Wait until Mansholt gets a hold of him.

There are quite a number of very big farmers who have taken advantage of the beef incentive scheme but who do not send any milk to the creameries. A farmer sending the milk of three cows to the creamery is not necessarily a part-time farmer.

Surely he has not the same stake in it as a man who is a wholetime dairy farmer with 20 cows.

Is not the basic principle of co-operatives one man one vote?

(Interruptions)

I have not taken any power in this Bill to give the impression that the contribution of the small farmer is not considered to be as good a contribution nationally as that of the big farmer.

The contribution of the wholetime farmer is what we are concerned with.

I have endeavoured to cover all the points which have been raised as comprehensively as possible. In general, all the contributions made were very constructive. In relation to legislation dealing with industrial and provident societies as a whole, there is further active examination of this legislation within my Department under a number of different headings. I can take cognisance of what has been contributed in this debate when this is being examined in my Department.

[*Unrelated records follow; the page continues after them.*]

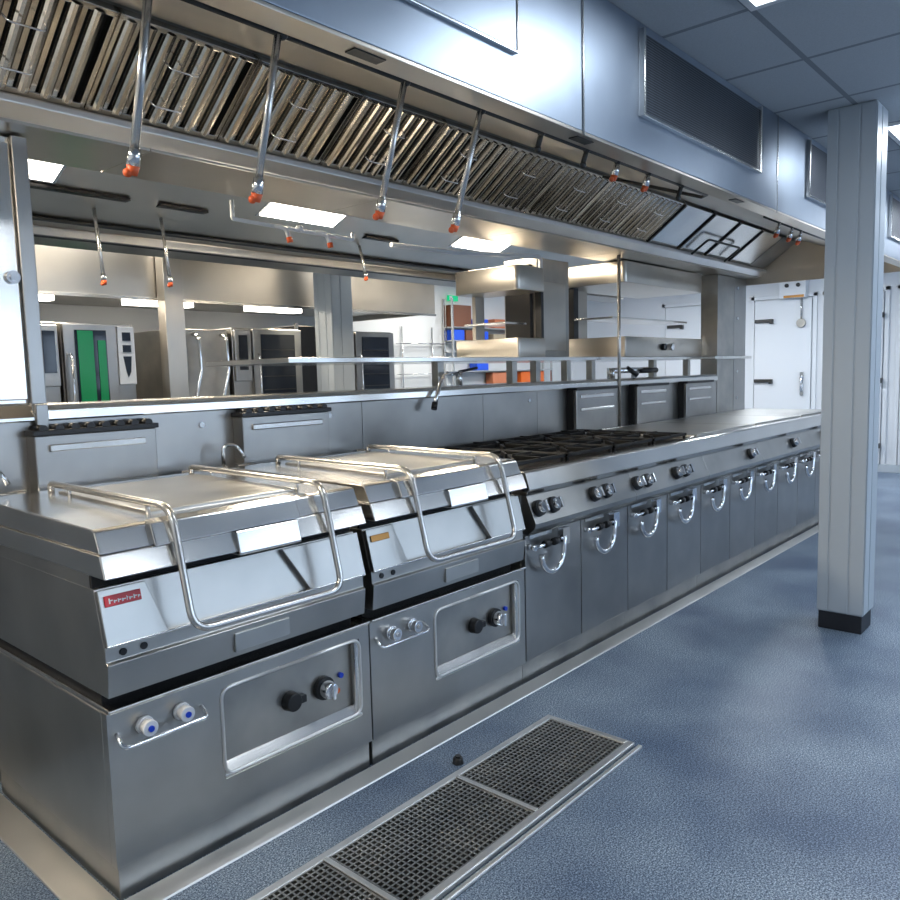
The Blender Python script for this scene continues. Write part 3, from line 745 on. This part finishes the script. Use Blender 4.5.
def oven(x0, x1, lab, reflection, panel_side, seedx):
    t = thing('combi_oven', lab, 'oven', ((x0+x1)/2, 3.9, 0), 'combi ovens along the back line')
    z1 = 1.76; w = x1-x0
    MB().box(x0, 3.53, .12, x1, 4.35, z1).build('body', 'steelv', t, bev=.006)
    for a in (x0+.04, x1-.08):
        for b in (3.58, 4.25): MB().box(a, b, 0, a+.04, b+.04, .12).build('foot', 'black', t)
    cw = .13
    if panel_side == 'r': d0, d1, c0, c1 = x0+.005, x1-cw-.01, x1-cw, x1-.005
    else: c0, c1, d0, d1 = x0+.005, x0+cw+.03, x0+cw+.045, x1-.005
    d = MB().box(d0, 3.495, .85, d1, 3.529, z1-.01).build('door', 'steelv', t, bev=.004)
    g0, g1 = d0+.075, d1-.075
    g = MB().box(g0, 3.488, 1.0, g1, 3.4945, z1-.05).build('window_glass', 'glass', d)
    if reflection:  # green reflection in the glass, painted as flat pieces
        plabel(MB().box(g0+.015, 3.483, 1.02, g0+(g1-g0)*.56, 3.4875, z1-.055).build('glass_reflection', 'green', d), 'green reflection painted on the glass')
        plabel(MB().box(g0+(g1-g0)*.70, 3.483, 1.22, g1-.01, 3.4875, z1-.12).build('glass_reflection', 'green', d), 'green reflection painted on the glass')
    else:
        r = MB()
        for k in range(5): r.box(g0+.01, 3.486, 1.14+k*.11, g1-.01, 3.4878, 1.148+k*.11)
        r.build('rack_rail', 'darkpipe', d)
    MB().tube([(d0+.03, 3.47, 1.0), (d0+.03, 3.45, 1.05), (d0+.03, 3.45, 1.5), (d0+.03, 3.47, 1.55)], .009).build('door_handle', 'chrome', d)
    c = MB().box(c0, 3.50, 1.33, c1, 3.529, z1-.02).build('control_panel', 'white' if reflection else 'steelv', t, bev=.006)
    cx = (c0+c1)/2
    cd = MB()
    if not reflection: cd.box(cx-.04, 3.494, 1.42, cx+.04, 3.4995, 1.70)
    else: cd.box(cx-.03, 3.494, 1.64, cx+.03, 3.4995, 1.70).box(cx-.03, 3.494, 1.56, cx+.03, 3.4995, 1.61)
    if reflection: cd.poly([(cx-.03, 1.53), (cx+.03, 1.53), (cx+.02, 1.42), (cx, 1.38), (cx-.012, 1.42)], 3.494, 3.4995)
    cd.build('display', 'glass', c)
    return t
oven(-1.15, -.42, 'oven at the left end of the back line, mostly behind the wall cabinet', False, 'r', 0)
oven(-.40, .11, 'oven with a green reflection painted on its glass and a white control panel', True, 'r', 1)
oven(.93, 1.60, 'oven with a dark display left of its glass door, left of the rear column', False, 'l', 2)
oven(2.05, 2.72, 'oven just right of the rear column, behind the pass shelf', False, 'l', 3)
t = thing('steel_cabinet', 'dull steel cabinet with two bent chrome handles in the back line', 'cabinet', (.70, 3.9, 0))
MB().box(.43, 3.56, 0, .91, 4.3, 1.74).build('body', 'worn', t, bev=.006)
for x in (.60, .84):
    MB().tube(fillet([(x, 3.55, 1.70), (x, 3.47, 1.68), (x+.01, 3.47, 1.42), (x-.05, 3.47, 1.20), (x-.05, 3.55, 1.15)], .03), .014).build('handle', 'chrome', t)
t = thing('dark_gap_block', 'tall black block added for the dark gap behind the rear square column, between two ovens', 'rack', (1.79, 3.9, 0))
MB().box(1.62, 3.62, 0, 1.98, 4.2, 1.80).build('body', 'black', t, bev=.004)  # black body added to paint the dark gap between the ovens
for x in (1.62, 1.955): MB().box(x, 3.59, 0, x+.025, 3.619, 1.82).build('post', 'pipe', t)
t = thing('steel_post', 'slim steel post between the green-reflection oven and the dull cabinet', 'post', (.32, 3.33, 0))
MB().box(.235, 3.28, 0, .385, 3.385, CZ-.002).build('casing', 'hood', t, bev=.004)
column('rear_column', 1.55, 3.02, 1.77, 3.24, CZ, 'pale square column standing in front of the oven line', base=False)

# worktop below ovens is hidden; white rack on the rear wall
t = thing('wire_rack', 'grey wire rack on the white wall right of the ovens', 'rack', (4.6, 4.7, 1.1))
for x in (4.12, 4.66): MB().cyl((x, 4.77, 1.1), (x, 4.77, 1.93), .008).build('upright', 'pipe', t)
for z in (1.35, 1.72):
    q = MB()
    for k in range(4): q.cyl((4.0, 4.62+.045*k, z), (4.87, 4.62+.045*k, z), .005, n=6)
    for k in range(5): q.cyl((4.02+.2*k, 4.615, z), (4.02+.2*k, 4.775, z), .004, n=6)
    q.build('wire_shelf', 'pipe', t)
t = thing('storage_shelf', 'open storage shelving by the rear wall, seen behind the small gantry', 'shelving', (5.6, 4.7, 0))
for x in (4.889, 7.125):
    for y in (4.62, 4.765): MB().box(x, y, 0, x+.025, y+.025, 2.3).build('post', 'pipe', t)
for z in (.5, 1.0, 1.3602, 1.6098, 1.7554, 1.927):
    MB().box(4.915, 4.62, z, 7.124, 4.79, z+.015).build('shelf_board', 'bright' if z > 1.2 else 'worn', t)
def carton(x, z, w, h, mat, name, lab, grp):
    o = MB().box(x, 4.65, z, x+w, 4.78, z+h).build(name, mat, bev=.006); tag(o, lab, 'box', grp)
    return o
B_, C_ = 'blue bins on the storage shelf', 'cartons on the storage shelf'
carton(4.951, 1.9425, 0.354, 0.281, 'brown', 'carton', 'tall dark brown box on the upper storage shelf, left of a blue bin', C_)
carton(5.398, 1.9425, 0.26, 0.114, 'bluebin', 'blue_bin', 'blue bin on the upper storage shelf', B_)
carton(5.804, 1.9425, 0.374, 0.125, 'orangebox', 'carton', 'orange-brown carton right of the upper blue bin', C_)
carton(6.241, 1.9425, 0.395, 0.146, 'orangebox', 'carton', 'orange-brown carton at the right of the upper storage shelf', C_)
carton(4.951, 1.7709, 0.208, 0.135, 'bluebin', 'blue_bin', 'blue bin on the second storage shelf, at its left end', B_)
carton(5.19, 1.7709, 0.146, 0.135, 'brown', 'carton', 'small brown box between two blue bins', C_)
carton(5.419, 1.7709, 0.239, 0.125, 'bluebin', 'blue_bin', 'blue bin on the second storage shelf, right of the small brown box', B_)
carton(5.773, 1.7709, 0.27, 0.094, 'tan', 'carton', 'tan carton on the second storage shelf', C_)
carton(6.095, 1.7709, 0.478, 0.104, 'orangebox', 'carton', 'orange carton on the second storage shelf beside the tan one', C_)
carton(5.398, 1.3757, 0.25, 0.104, 'bluebin', 'blue_bin', 'blue bin on the lower storage shelf, seen under the pass shelf', B_)
carton(5.742, 1.0155, 0.541, 0.33, 'orangebox', 'carton', 'orange carton seen under the pass shelf, left of the brighter one', C_)
carton(6.397, 1.0155, 0.572, 0.33, 'orange', 'carton', 'bright orange carton seen under the pass shelf beside the gantry', C_)
o = MB().box(4.98, 4.75, 2.28, 5.16, 4.78, 2.35).build('exit_sign', 'exit'); tag(o, 'small green exit sign above the storage shelf', 'sign')
MB().box(4.99, 4.746, 2.29, 5.04, 4.7495, 2.34).build('sign_face', 'white', o)
WL[o.name] = o.location.copy()

# ------------------------------------------------------------------ far wall control box and brush
t = thing('control_box', 'white wall control box with two dark switches by the cold room doors', 'control box', (7.95, 1.41, 2.2))
MB().box(7.86, 1.25, 2.20, 7.99, 1.58, 2.45).build('case', 'white', t, bev=.006)
for y in (1.34, 1.48): MB().cyl((7.86, y, 2.36), (7.84, y, 2.36), .025).build('switch', 'black', t)
MB().box(7.855, 1.27, 2.203, 7.86, 1.52, 2.235).build('warning_label', 'gold', t)
t = thing('pull_cord', 'dark round pull hanging below the white control box', 'pull', (7.93, 1.32, 1.85))
MB().cyl((7.935, 1.32, 2.199), (7.935, 1.32, 1.93), .012).build('cord', 'pipe', t)
MB().cyl((7.95, 1.32, 1.88), (7.915, 1.32, 1.88), .055).build('pull_disc', 'worn', t)

# ------------------------------------------------------------------ floor drain
def grating(x0, x1, lab):
    t = thing('floor_grating', lab, 'floor grating', ((x0+x1)/2, -.43, 0), 'gratings of the floor drain')
    y0, y1 = -.592, -.278
    m = MB()
    z0, z1 = .002, .014
    nx = int(round((x1-x0)/.0188)); ny = 17
    for i in range(nx+1):
        a = x0+(x1-x0)*i/nx; m.box(a-.0030, y0, z0, a+.0030, y1, z1)
    for j in range(ny+1):
        a = y0+(y1-y0)*j/ny; m.box(x0, a-.0030, z0+.0005, x1, a+.0030, z1+.0004)
    m.build('bars', 'worn', t)
    return t
grating(-.765, -.235, 'far square-mesh grating of the floor drain')
grating(-1.33, -.795, 'square-mesh grating in the middle of the floor drain, nearer than the far one')
grating(-1.90, -1.36, 'square-mesh grating of the floor drain at the bottom photo edge')
t = thing('floor_drain', 'polished steel frame of the long floor drain', 'floor drain', (-1.2, -.435, 0))
m = MB()
m.box(-1.95, -.275, .001, -.205, -.249, .017); m.box(-1.95, -.622, .001, -.205, -.595, .017); m.box(-.232, -.595, .001, -.205, -.275, .017)
m.box(-1.95, -.595, .001, -1.903, -.275, .017)
m.build('rim', 'satin', t, bev=.003)
MB().box(-1.95, -.65, .0, -.20, -.634, .012).build('outer_bead', 'satin', t, bev=.003)
for x in (-.78, -1.345): MB().box(x-.009, -.595, .001, x+.009, -.275, .0175).build('cross_bar', 'satin', t, bev=.002)
MB().box(-1.90, -.595, .0004, -.23, -.275, .0016).build('channel_floor', 'gap', t)
t = thing('drain_stub', 'small dark pipe stub on the floor beside the drain frame', 'pipe stub', (-.69, -.2, 0))
MB().cyl((-.69, -.2, 0), (-.69, -.2, .022), .02, .016).build('stub', 'darkpipe', t, bev=.002)
MB().cyl((-.69, -.2, .022), (-.69, -.2, .028), .010).build('stub_cap', 'black', t)

# ------------------------------------------------------------------ world, camera, view
w = bpy.data.worlds.new('world'); S.world = w; w.use_nodes = True
w.node_tree.nodes['Background'].inputs['Color'].default_value = (.60, .77, 1, 1)
w.node_tree.nodes['Background'].inputs['Strength'].default_value = WORLD

def cam():
    f = 772.256; yaw, pitch, roll = (math.radians(a) for a in (48.6124, -5.7163, -1.4544))
    F = Vector((math.sin(yaw)*math.cos(pitch), math.cos(yaw)*math.cos(pitch), math.sin(pitch)))
    R = Vector((math.cos(yaw), -math.sin(yaw), 0)); U = R.cross(F)
    r = R*math.cos(roll)+U*math.sin(roll); u = -R*math.sin(roll)+U*math.cos(roll)
    c = bpy.data.cameras.new('camera'); c.sensor_width = 36; c.lens = f/900*36; c.clip_start = .02
    o = bpy.data.objects.new('camera', c); COL.objects.link(o)
    o.matrix_world = Matrix(((r.x, u.x, -F.x, -2.62096), (r.y, u.y, -F.y, -1.90077), (r.z, u.z, -F.z, 1.35601), (0,0,0,1)))
    S.camera = o
cam()
S.view_settings.view_transform = 'Standard'; S.view_settings.look = 'None'
S.view_settings.gamma = 1; S.view_settings.use_curve_mapping = False
S.view_settings.exposure = .46
S.cycles.max_bounces = 8; S.cycles.glossy_bounces = 5; S.cycles.diffuse_bounces = 4
S.cycles.caustics_reflective = False; S.cycles.caustics_refractive = False
S.cycles.sample_clamp_indirect = 6
S.cycles.use_denoising = True
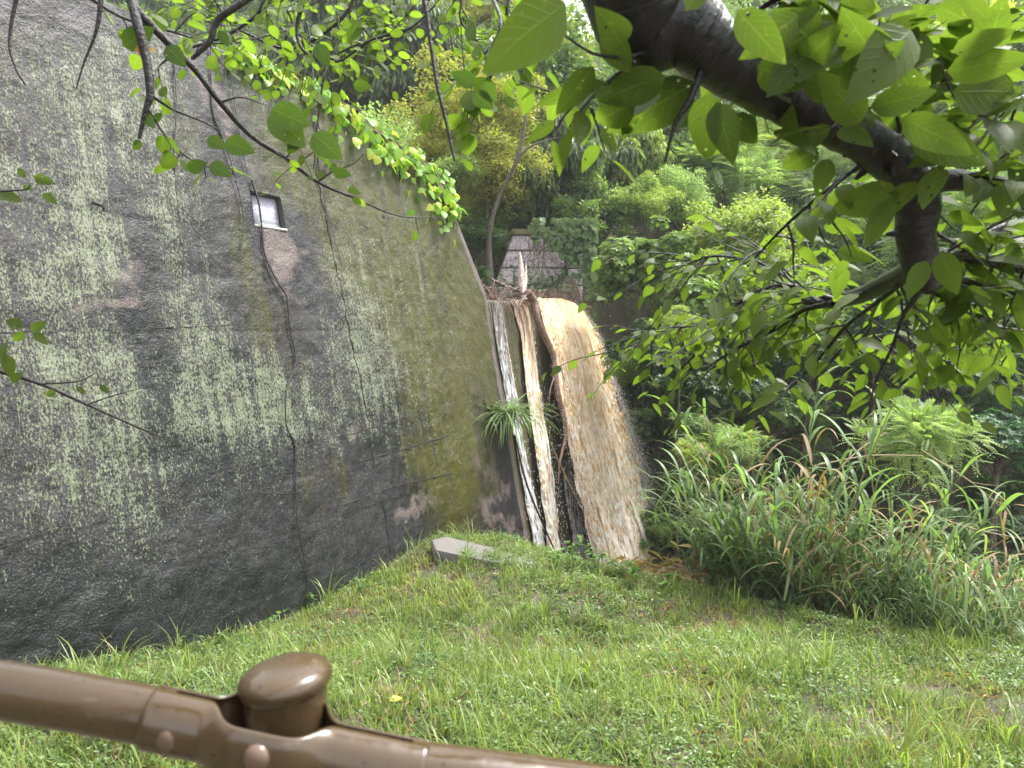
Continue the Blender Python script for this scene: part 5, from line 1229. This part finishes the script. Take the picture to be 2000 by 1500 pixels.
# second tree, round leaves, hanging from the top left
random.seed(15)
sb = np.array([-4.4, .6, float(H(-4.4, .6))]); sn = thing('snowbell_tree', 'tree with dark crooked twigs and round backlit leaves hanging from the top left', 'tree', sb)
crown_pt = np.array([-2.6, 1.9, CZ + 3.6])
mb = MB(); mb.tube([sb - [0, 0, .1], sb + [.2, .1, 2.5], sb + [.6, .4, 5.0], crown_pt, crown_pt + [1.6, .5, .35], crown_pt + [3.2, .9, .5]], [.16, .14, .11, .07, .05, .03], 12, 8, bump=.12); mb.build('trunk', M['bark'], sn, rel=sb)
SBR = [[(225, -160, 2.3, 34), (262, 20, 2.2, 20), (285, 110, 2.2, 18), (293, 180, 2.2, 15), (285, 215, 2.2, 12), (272, 270, 2.2, 7)],
       [(262, 15, 2.2, 18), (320, 75, 2.25, 15), (380, 135, 2.3, 13), (430, 200, 2.35, 11), (490, 265, 2.45, 10), (560, 310, 2.55, 9), (620, 355, 2.65, 7), (700, 390, 2.75, 5), (780, 422, 2.85, 3), (860, 425, 2.95, 1.5)],
       [(700, -150, 2.5, 22), (480, 0, 2.4, 14), (425, 40, 2.4, 14), (410, 80, 2.4, 12), (375, 115, 2.4, 8)],
       [(200, -60, 2.4, 12), (195, 20, 2.4, 9), (185, 70, 2.4, 6), (165, 120, 2.4, 4), (148, 175, 2.4, 2)],
       [(640, -120, 2.9, 16), (600, -20, 2.8, 10), (580, 60, 2.8, 8), (600, 105, 2.8, 6), (660, 120, 2.8, 5), (720, 80, 2.8, 6), (800, 55, 2.8, 5), (850, 10, 2.8, 4)],
       [(560, -80, 2.8, 14), (520, -10, 2.7, 9), (500, 30, 2.7, 7), (440, 70, 2.7, 6), (370, 95, 2.7, 5), (310, 130, 2.7, 4), (300, 190, 2.6, 3)],
       [(815, -60, 1.9, 14), (832, 20, 1.9, 8), (842, 90, 1.9, 8), (855, 170, 1.9, 8), (872, 240, 1.9, 7), (888, 315, 1.9, 5)],
       [(300, 190, 2.3, 7), (340, 215, 2.4, 5), (390, 235, 2.5, 4), (430, 255, 2.6, 3)],
       [(290, 215, 2.25, 5), (330, 275, 2.4, 4), (370, 310, 2.5, 3), (420, 330, 2.6, 2.5), (470, 345, 2.6, 1.5)],
       [(920, -120, 2.3, 14), (950, -30, 2.2, 8), (978, 40, 2.1, 7), (960, 90, 2.1, 6), (930, 115, 2.1, 4), (905, 130, 2.1, 3)],
       [(1000, -60, 2.2, 9), (985, 60, 2.2, 6), (970, 130, 2.2, 5), (940, 165, 2.2, 4), (925, 180, 2.2, 3)],
       [(430, 200, 2.35, 5), (470, 190, 2.35, 3), (520, 205, 2.35, 2)],
       [(60, -120, 2.6, 10), (20, 60, 2.6, 6), (30, 130, 2.6, 5), (50, 165, 2.6, 4)],
       [(700, -100, 3.2, 12), (690, 0, 3.2, 8), (640, 60, 3.2, 7), (560, 95, 3.2, 6), (470, 60, 3.2, 5), (400, 40, 3.2, 4)],
       [(620, 355, 2.65, 4), (650, 335, 2.65, 3), (690, 320, 2.65, 2), (710, 300, 2.65, 1.5)],
       [(560, 310, 2.55, 3), (580, 260, 2.5, 3), (560, 258, 2.5, 2)],
       [(130, -40, 2.5, 9), (230, 30, 2.5, 6), (330, 60, 2.5, 5), (440, 85, 2.6, 4), (560, 60, 2.7, 3)],
       [(880, -100, 3.0, 10), (820, 30, 3.0, 7), (760, 75, 3.0, 6), (690, 90, 3.0, 5), (640, 130, 3.0, 4), (620, 240, 3.0, 3), (613, 330, 3.0, 2)]]
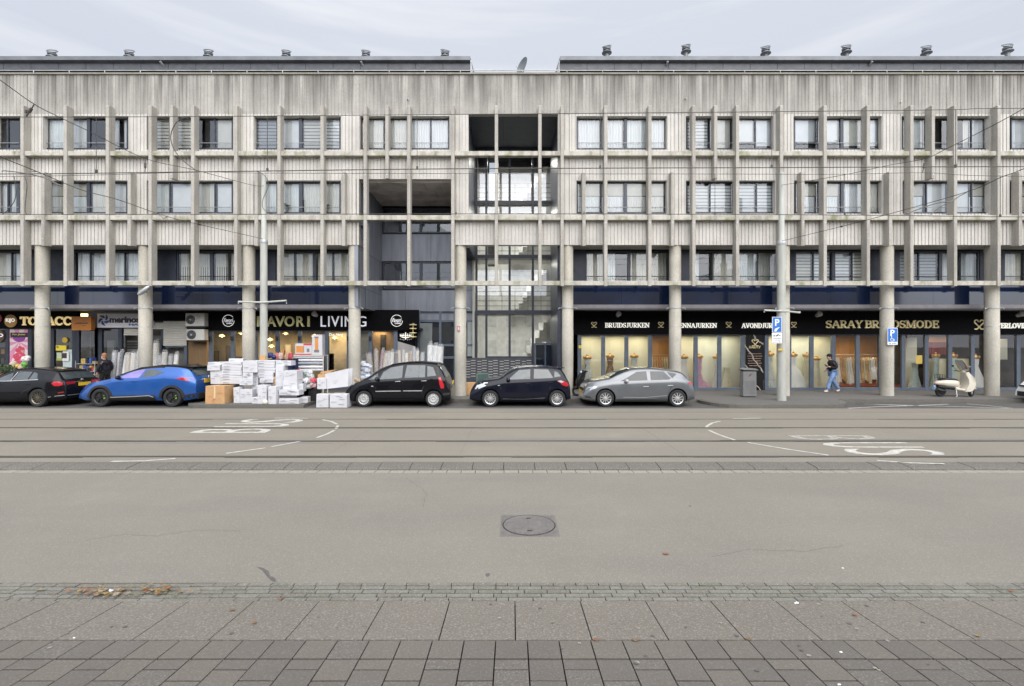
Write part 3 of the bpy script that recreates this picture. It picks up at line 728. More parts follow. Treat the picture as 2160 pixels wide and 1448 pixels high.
# columns
COLS = [-131, 90, 307, 525, 748, 971.5, 1197, 1424, 1652, 1870.5, 2092, 2312]
CA = 20.15
for p in COLS:
    x = X(p, CA); top = zw(YB) if not (760 < p < 1190) else zw(YB)
    mb = MB().lathe([(.245, .1), (.245, 1.55), (.249, 1.56), (.249, 2.9), (.245, 2.91), (.245, top)], (x, CA, 0), 28)
    c = mb.build('column', CONCC, B, smooth=True)
    cl = MB(); zc = Z(650, CA)
    cl.lathe([(.25, zc - .035), (.262, zc - .035), (.262, zc + .02), (.25, zc + .02)], (x, CA, 0), 24)
    for s in (-1, 1):
        cl.tube([(x + s * .25, CA - .1, zc - .01), (x + s * .36, CA - .12, zc - .01), (x + s * .40, CA - .12, zc - .06)], .02, 6)
    cl.build('clamp', STEEL, c)
    MB().lathe([(.2475, Z(689, CA) - .008), (.252, Z(689, CA)), (.2475, Z(689, CA) + .008)], (x, CA, 0), 24).build('band', STEEL, c)
# arcade ceiling over the pavement
mb = MB(); zc = Z(652, REC) - .02
mb.box(xw(J[0]), -6.47, REC - .1, SHOP + .3, zc + .02, zc + .2); mb.box(1.98, xw(J[-1]), REC - .1, SHOP + .3, zc + .02, zc + .2)
mb.build('arcade_ceiling', M('arcade_ceiling_paint', (.21, .195, .20), .8, var=.1), B)
# ---- deep recess left of the stairwell
XL, XM0, XM1, XR = -6.45, xw(957), xw(988), xw(1177)
mb = MB()
mb.box(XL - .15, XL, WALL + .03, BACK, 3.87, zw(378)); mb.build('recess_wall', GREYP, B)
MB().box(XL - .152, XL + .006, WALL + 1.0, WALL + 1.012, 3.9, zw(384)).build('panel_joint', BLACK, B)
for py in (524, 604): MB().box(XL - .1, XL + .005, WALL + .26, BACK, zw(py) - .012, zw(py)).build('panel_joint', BLACK, B)
mb = MB()
z0 = zw(381)
n = 6
for i in range(n):
    for j in range(3):
        a = XL + (XM0 - XL) * (i + .5 * (j % 2)) / n; b = min(XL + (XM0 - XL) * (i + 1 + .5 * (j % 2)) / n, XM0)
        y0 = WALL + .25 + (BACK - WALL - .25) * j / 3; y1 = WALL + .25 + (BACK - WALL - .25) * (j + 1) / 3
        mb.box(a + .008, b - .008, y0 + .008, y1 - .008, z0, z0 + .03)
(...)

Could I raise one query arising out of what the Minister has said?

An Leas-Chathaoirleach

It is only proper to ask if the matter could not be dealt with on Committee Stage. The House is slipping into the habit of having a short Committee debate at the end of Second Stage.

One question could elicit an answer. The Minister made a statement. He was referring to the policy that is enshrined in this Bill.

An Leas-Chathaoirleach

I do not hear the question mark.

The policy enshrined in the Bill refers to amalgamation. The Minister said the Government would hand over the Dairy Disposal Company at an adequate price. That seems rather strange because when co-operative societies are amalgamated no money passes. Does the Minister take it as Government policy that money must pass in handing over the Dairy Disposal Company creameries and that this money will pass out of the district?

When co-operatives are amalgamated——

No money passes.

——the benefit of the full co-operative passes. All of the assets of the members in that society pass into a collective society. What the Senator is suggesting in this regard is that a State asset be handed over free gratis to some co-operative society?

The State asset has been accumulated over a long period. The co-operative societies' assets have been accumulated. They have both accumulated in the same way. The State is very wrong in following that policy. It is the policy they have followed in Coachford and elsewhere.

Question put and agreed to.
Agreed to take remaining Stages today.
Bill put through Committee, reported without amendment, received for Final Consideration and passed.
The Seanad adjourned at 9.15 p.m. until 10.30 a.m. on Thursday, 2nd December, 1971.